> _WHAT THE EXERCISE ASKS_
Below are entries; tally how many lines hold the string "objects" and answer with only that figure.

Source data

[start]

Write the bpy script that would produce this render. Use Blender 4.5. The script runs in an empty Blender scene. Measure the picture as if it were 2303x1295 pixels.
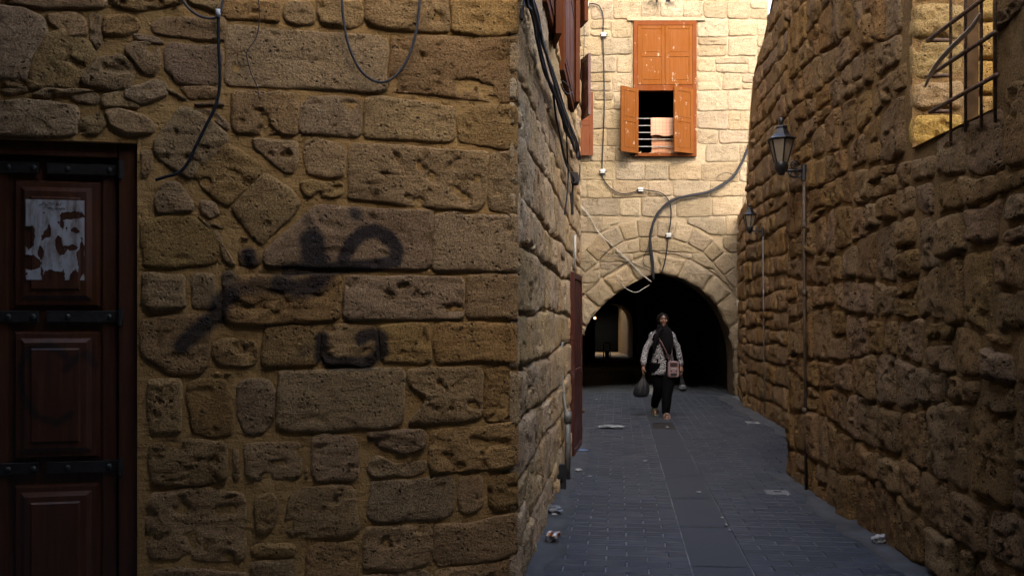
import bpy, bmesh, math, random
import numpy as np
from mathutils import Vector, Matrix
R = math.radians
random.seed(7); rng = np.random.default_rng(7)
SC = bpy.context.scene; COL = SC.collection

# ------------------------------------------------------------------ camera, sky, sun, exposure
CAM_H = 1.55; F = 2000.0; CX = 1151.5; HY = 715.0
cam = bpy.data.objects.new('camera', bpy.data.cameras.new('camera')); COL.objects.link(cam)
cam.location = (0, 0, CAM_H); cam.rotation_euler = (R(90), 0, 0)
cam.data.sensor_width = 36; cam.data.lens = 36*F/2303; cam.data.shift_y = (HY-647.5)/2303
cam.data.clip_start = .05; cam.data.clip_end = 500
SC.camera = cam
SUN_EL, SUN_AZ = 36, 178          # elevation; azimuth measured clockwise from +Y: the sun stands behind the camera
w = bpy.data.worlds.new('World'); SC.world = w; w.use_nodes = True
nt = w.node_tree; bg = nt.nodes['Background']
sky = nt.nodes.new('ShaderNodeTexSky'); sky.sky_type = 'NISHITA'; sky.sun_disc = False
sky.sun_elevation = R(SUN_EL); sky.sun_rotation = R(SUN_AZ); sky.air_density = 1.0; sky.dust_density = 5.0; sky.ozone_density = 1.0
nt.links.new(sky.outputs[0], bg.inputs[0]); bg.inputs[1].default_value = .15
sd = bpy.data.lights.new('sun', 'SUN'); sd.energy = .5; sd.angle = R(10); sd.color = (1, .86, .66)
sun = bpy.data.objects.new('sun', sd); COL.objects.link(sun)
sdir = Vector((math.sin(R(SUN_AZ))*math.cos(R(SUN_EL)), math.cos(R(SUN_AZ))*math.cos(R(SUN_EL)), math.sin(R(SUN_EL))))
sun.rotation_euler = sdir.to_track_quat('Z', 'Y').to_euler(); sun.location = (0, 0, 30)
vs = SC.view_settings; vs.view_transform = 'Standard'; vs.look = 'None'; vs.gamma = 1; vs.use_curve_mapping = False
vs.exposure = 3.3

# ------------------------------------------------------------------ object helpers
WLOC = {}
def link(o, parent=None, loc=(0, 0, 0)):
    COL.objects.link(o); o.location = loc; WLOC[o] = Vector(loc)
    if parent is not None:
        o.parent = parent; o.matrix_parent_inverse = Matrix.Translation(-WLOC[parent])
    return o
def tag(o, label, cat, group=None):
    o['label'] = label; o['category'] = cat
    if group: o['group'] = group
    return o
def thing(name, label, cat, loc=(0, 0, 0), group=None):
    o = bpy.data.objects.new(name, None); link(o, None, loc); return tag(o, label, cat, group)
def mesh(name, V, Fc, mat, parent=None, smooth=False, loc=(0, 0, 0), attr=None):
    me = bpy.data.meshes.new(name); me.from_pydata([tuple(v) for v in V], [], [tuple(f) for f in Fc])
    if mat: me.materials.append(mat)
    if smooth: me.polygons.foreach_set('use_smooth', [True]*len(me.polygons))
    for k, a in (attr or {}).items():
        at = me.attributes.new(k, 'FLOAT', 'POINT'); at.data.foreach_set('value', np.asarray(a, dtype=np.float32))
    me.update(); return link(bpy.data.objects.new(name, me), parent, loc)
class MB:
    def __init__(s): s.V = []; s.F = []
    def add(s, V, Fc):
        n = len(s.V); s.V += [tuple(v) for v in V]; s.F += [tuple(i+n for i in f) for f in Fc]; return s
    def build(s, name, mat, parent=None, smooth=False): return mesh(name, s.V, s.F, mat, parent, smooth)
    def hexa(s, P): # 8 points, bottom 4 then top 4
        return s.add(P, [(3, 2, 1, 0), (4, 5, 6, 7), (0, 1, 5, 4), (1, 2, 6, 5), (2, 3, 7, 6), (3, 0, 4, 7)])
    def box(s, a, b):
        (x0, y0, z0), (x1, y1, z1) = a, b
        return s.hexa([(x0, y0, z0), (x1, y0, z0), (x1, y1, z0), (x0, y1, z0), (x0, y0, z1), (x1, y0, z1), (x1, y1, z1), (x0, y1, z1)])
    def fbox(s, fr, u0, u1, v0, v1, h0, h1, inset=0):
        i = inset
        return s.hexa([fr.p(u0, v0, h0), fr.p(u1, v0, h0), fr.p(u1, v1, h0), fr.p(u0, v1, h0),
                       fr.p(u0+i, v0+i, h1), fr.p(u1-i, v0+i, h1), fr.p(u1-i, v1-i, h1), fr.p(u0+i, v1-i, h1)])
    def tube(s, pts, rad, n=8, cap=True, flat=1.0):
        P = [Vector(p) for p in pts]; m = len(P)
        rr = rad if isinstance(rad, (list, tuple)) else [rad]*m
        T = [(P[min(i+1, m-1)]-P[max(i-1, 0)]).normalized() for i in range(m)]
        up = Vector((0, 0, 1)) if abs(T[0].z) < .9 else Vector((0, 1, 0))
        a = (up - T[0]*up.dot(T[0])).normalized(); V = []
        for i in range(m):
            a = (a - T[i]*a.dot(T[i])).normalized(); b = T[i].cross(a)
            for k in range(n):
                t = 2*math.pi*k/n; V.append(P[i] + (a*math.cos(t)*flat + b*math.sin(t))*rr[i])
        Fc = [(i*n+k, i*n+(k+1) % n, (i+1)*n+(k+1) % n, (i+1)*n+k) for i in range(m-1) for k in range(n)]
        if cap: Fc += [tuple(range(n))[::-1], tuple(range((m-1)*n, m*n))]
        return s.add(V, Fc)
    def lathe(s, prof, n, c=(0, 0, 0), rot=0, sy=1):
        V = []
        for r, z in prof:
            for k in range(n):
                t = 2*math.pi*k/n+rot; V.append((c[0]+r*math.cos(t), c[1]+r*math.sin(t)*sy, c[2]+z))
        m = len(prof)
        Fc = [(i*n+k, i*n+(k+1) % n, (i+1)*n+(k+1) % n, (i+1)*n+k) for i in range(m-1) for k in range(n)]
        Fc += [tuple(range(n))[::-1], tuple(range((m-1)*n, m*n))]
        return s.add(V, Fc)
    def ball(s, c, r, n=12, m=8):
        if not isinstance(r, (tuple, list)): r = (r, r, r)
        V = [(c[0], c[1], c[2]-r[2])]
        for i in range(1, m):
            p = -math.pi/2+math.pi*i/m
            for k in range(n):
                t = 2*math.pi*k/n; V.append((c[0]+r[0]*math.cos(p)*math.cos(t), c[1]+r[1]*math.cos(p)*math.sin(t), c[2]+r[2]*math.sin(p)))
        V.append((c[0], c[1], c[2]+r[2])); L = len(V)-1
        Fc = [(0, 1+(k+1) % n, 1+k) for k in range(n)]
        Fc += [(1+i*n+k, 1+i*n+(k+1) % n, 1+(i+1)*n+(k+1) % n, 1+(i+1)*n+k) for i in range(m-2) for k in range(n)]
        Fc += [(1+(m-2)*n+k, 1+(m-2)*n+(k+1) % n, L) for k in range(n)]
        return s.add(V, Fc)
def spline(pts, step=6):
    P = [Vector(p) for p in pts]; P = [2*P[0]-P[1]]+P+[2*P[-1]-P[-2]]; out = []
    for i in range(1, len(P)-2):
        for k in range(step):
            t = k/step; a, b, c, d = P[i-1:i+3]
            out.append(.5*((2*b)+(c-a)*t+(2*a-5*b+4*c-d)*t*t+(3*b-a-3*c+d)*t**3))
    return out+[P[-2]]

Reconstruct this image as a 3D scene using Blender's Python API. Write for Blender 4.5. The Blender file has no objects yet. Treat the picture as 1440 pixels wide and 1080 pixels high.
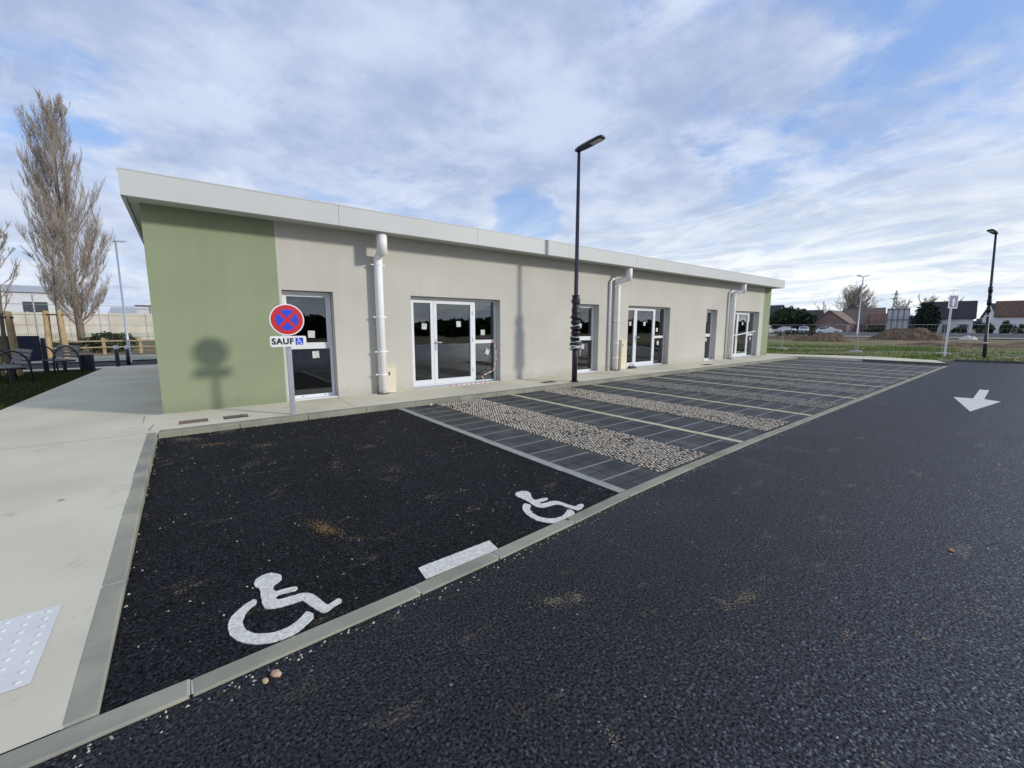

[end]

> _CORRECT RESULT_
6